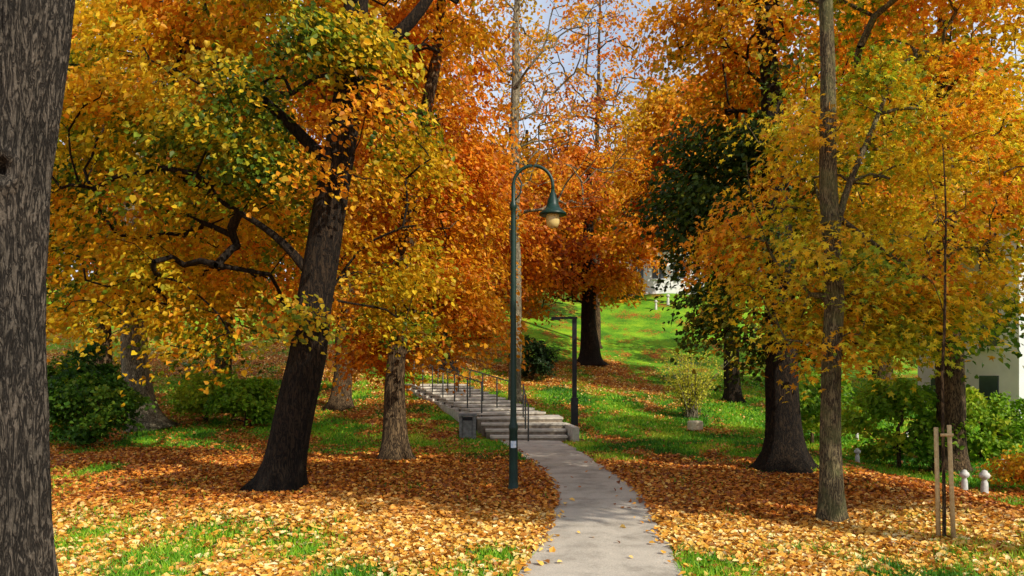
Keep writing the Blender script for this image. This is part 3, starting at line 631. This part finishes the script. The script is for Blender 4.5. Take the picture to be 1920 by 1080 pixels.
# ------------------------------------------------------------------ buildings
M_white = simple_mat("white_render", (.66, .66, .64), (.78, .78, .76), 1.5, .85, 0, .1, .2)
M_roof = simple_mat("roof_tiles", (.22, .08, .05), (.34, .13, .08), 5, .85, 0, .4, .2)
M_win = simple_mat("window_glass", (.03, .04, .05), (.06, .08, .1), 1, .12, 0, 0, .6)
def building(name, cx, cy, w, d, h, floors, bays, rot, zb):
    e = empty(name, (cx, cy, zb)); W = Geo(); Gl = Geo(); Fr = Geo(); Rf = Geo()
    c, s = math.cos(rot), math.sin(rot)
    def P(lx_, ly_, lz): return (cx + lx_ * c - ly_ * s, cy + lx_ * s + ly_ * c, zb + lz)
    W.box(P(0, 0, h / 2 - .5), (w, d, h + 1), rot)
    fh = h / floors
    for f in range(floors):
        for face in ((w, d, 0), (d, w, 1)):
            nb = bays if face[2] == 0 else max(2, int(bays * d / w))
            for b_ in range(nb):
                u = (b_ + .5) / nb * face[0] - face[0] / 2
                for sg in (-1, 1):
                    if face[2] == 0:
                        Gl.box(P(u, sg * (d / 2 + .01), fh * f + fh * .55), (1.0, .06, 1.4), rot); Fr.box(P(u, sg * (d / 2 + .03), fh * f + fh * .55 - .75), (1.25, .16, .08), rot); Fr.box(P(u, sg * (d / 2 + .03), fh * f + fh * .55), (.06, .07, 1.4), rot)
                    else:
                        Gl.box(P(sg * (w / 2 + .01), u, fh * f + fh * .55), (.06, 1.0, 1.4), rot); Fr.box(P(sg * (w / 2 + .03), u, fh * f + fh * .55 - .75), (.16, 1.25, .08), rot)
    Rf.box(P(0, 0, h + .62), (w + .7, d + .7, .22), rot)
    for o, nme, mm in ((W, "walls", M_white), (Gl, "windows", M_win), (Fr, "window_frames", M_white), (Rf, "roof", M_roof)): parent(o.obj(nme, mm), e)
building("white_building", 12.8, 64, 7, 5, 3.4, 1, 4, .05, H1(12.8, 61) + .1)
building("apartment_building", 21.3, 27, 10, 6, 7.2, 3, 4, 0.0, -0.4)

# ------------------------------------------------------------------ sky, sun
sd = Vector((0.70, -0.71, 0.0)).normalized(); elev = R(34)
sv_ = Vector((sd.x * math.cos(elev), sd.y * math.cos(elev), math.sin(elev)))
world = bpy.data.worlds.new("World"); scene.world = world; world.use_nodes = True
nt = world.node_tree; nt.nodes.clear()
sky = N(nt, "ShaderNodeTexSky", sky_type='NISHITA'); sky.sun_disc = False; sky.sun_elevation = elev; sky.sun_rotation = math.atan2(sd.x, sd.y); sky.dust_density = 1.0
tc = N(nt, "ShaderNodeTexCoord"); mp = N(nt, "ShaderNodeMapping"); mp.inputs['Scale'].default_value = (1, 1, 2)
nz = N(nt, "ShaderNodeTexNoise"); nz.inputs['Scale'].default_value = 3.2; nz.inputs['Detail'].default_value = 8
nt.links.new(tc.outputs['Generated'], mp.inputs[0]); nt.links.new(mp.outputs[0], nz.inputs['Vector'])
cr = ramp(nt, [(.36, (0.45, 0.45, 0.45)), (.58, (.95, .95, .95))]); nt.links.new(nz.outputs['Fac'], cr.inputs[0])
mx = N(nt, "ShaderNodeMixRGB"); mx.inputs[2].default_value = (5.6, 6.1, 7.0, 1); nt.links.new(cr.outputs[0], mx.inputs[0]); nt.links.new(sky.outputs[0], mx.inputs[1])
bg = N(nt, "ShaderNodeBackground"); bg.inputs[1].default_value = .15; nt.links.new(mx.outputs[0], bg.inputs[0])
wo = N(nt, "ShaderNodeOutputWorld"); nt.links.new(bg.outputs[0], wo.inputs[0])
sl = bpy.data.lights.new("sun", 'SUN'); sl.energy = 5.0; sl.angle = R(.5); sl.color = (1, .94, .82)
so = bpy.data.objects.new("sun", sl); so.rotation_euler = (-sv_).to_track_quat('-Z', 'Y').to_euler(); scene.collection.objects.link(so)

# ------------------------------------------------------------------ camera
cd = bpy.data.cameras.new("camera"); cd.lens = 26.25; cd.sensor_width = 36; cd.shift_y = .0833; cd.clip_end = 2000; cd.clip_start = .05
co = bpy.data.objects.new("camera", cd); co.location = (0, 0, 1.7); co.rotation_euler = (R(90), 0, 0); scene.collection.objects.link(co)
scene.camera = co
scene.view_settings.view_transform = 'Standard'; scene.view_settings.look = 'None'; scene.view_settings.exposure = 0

________

TO BE DONE -> Return the listing above unchanged, apart from dropping its pictures.

THE RESULT ->
Keep writing the Blender script for this image. This is part 3, starting at line 631. This part finishes the script. The script is for Blender 4.5. Take the picture to be 1920 by 1080 pixels.
# ------------------------------------------------------------------ buildings
M_white = simple_mat("white_render", (.66, .66, .64), (.78, .78, .76), 1.5, .85, 0, .1, .2)
M_roof = simple_mat("roof_tiles", (.22, .08, .05), (.34, .13, .08), 5, .85, 0, .4, .2)
M_win = simple_mat("window_glass", (.03, .04, .05), (.06, .08, .1), 1, .12, 0, 0, .6)
def building(name, cx, cy, w, d, h, floors, bays, rot, zb):
    e = empty(name, (cx, cy, zb)); W = Geo(); Gl = Geo(); Fr = Geo(); Rf = Geo()
    c, s = math.cos(rot), math.sin(rot)
    def P(lx_, ly_, lz): return (cx + lx_ * c - ly_ * s, cy + lx_ * s + ly_ * c, zb + lz)
    W.box(P(0, 0, h / 2 - .5), (w, d, h + 1), rot)
    fh = h / floors
    for f in range(floors):
        for face in ((w, d, 0), (d, w, 1)):
            nb = bays if face[2] == 0 else max(2, int(bays * d / w))
            for b_ in range(nb):
                u = (b_ + .5) / nb * face[0] - face[0] / 2
                for sg in (-1, 1):
                    if face[2] == 0:
                        Gl.box(P(u, sg * (d / 2 + .01), fh * f + fh * .55), (1.0, .06, 1.4), rot); Fr.box(P(u, sg * (d / 2 + .03), fh * f + fh * .55 - .75), (1.25, .16, .08), rot); Fr.box(P(u, sg * (d / 2 + .03), fh * f + fh * .55), (.06, .07, 1.4), rot)
                    else:
                        Gl.box(P(sg * (w / 2 + .01), u, fh * f + fh * .55), (.06, 1.0, 1.4), rot); Fr.box(P(sg * (w / 2 + .03), u, fh * f + fh * .55 - .75), (.16, 1.25, .08), rot)
    Rf.box(P(0, 0, h + .62), (w + .7, d + .7, .22), rot)
    for o, nme, mm in ((W, "walls", M_white), (Gl, "windows", M_win), (Fr, "window_frames", M_white), (Rf, "roof", M_roof)): parent(o.obj(nme, mm), e)
building("white_building", 12.8, 64, 7, 5, 3.4, 1, 4, .05, H1(12.8, 61) + .1)
building("apartment_building", 21.3, 27, 10, 6, 7.2, 3, 4, 0.0, -0.4)

# ------------------------------------------------------------------ sky, sun
sd = Vector((0.70, -0.71, 0.0)).normalized(); elev = R(34)
sv_ = Vector((sd.x * math.cos(elev), sd.y * math.cos(elev), math.sin(elev)))
world = bpy.data.worlds.new("World"); scene.world = world; world.use_nodes = True
nt = world.node_tree; nt.nodes.clear()
sky = N(nt, "ShaderNodeTexSky", sky_type='NISHITA'); sky.sun_disc = False; sky.sun_elevation = elev; sky.sun_rotation = math.atan2(sd.x, sd.y); sky.dust_density = 1.0
tc = N(nt, "ShaderNodeTexCoord"); mp = N(nt, "ShaderNodeMapping"); mp.inputs['Scale'].default_value = (1, 1, 2)
nz = N(nt, "ShaderNodeTexNoise"); nz.inputs['Scale'].default_value = 3.2; nz.inputs['Detail'].default_value = 8
nt.links.new(tc.outputs['Generated'], mp.inputs[0]); nt.links.new(mp.outputs[0], nz.inputs['Vector'])
cr = ramp(nt, [(.36, (0.45, 0.45, 0.45)), (.58, (.95, .95, .95))]); nt.links.new(nz.outputs['Fac'], cr.inputs[0])
mx = N(nt, "ShaderNodeMixRGB"); mx.inputs[2].default_value = (5.6, 6.1, 7.0, 1); nt.links.new(cr.outputs[0], mx.inputs[0]); nt.links.new(sky.outputs[0], mx.inputs[1])
bg = N(nt, "ShaderNodeBackground"); bg.inputs[1].default_value = .15; nt.links.new(mx.outputs[0], bg.inputs[0])
wo = N(nt, "ShaderNodeOutputWorld"); nt.links.new(bg.outputs[0], wo.inputs[0])
sl = bpy.data.lights.new("sun", 'SUN'); sl.energy = 5.0; sl.angle = R(.5); sl.color = (1, .94, .82)
so = bpy.data.objects.new("sun", sl); so.rotation_euler = (-sv_).to_track_quat('-Z', 'Y').to_euler(); scene.collection.objects.link(so)

# ------------------------------------------------------------------ camera
cd = bpy.data.cameras.new("camera"); cd.lens = 26.25; cd.sensor_width = 36; cd.shift_y = .0833; cd.clip_end = 2000; cd.clip_start = .05
co = bpy.data.objects.new("camera", cd); co.location = (0, 0, 1.7); co.rotation_euler = (R(90), 0, 0); scene.collection.objects.link(co)
scene.camera = co
scene.view_settings.view_transform = 'Standard'; scene.view_settings.look = 'None'; scene.view_settings.exposure = 0